In the late 1980s, when the media started pushing back the boundaries of the possible, ideology proved naked against pure information. In September 1988, when the makers of the Leningrad documentary program "Fifth Wheel," which had started to expose party corruption, refused to put out an edition because it had been censored, 3,000 people demonstrated outside the Leningrad telecenter and the film was eventually shown uncut.

Satter's narrative technique is to lay one individual's life story on top of the other, without comment or analysis. Yet, while the stories are interesting in themselves, and the thoroughness of the research and attention to detail is impressive, in the end, "Age of Delirium" leaves the reader dissatisfied. This is a collection of fascinating episodes without much of a unifying principle. Many of the tales of brave individuals, incarcerated dissidents and protestors, end abruptly in the pre-perestroika era and we are not told what happened to the protagonists later. The political narrative in the background is only sketched out in abbreviated form.

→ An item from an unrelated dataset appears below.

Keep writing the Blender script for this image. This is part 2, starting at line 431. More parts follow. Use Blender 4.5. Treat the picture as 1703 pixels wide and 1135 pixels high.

The emphasis on Soviet society leaves us suspended in 1991 with the Soviet Union collapsing. The state had proved to be much more brittle and vulnerable than almost anyone had predicted and one year of all-out power struggle was enough to finish it off altogether. But no reader living in Russia in 1996 needs reminding that this was not the end of the story. The key point that Satter fails to make is that almost everyone was happy at the overthrow of Communism, even a great many of the 30 million people who voted for Gennady Zyuganov last month. But there is still a wide spectrum of opinion about what should fill the vacuum.

Satter, in the tradition of books about the collapse of the Soviet Union, has a chapter devoted to the failed August putsch. Many of those in the crowd were pro-Western Moscow students and intellectuals committed to a democratic future for Russia. As were many people inside the parliament building. But the White House defenders were a varied bunch. They included Ruslan Khasbulatov, Alexander Rutskoi and Pavel Grachev, none of them good advertisements for Russian democracy.

Perhaps it is just a matter of timing. Even three years ago the insights in this book would have seemed fresh and stimulating. But Satter lingered just a little too long with his end-of-the-empire chronicle.

"Age of Delirium: The Decline & Fall of the Soviet Union" by David Satter, Alfred A. Knopf, 424 pages, $30.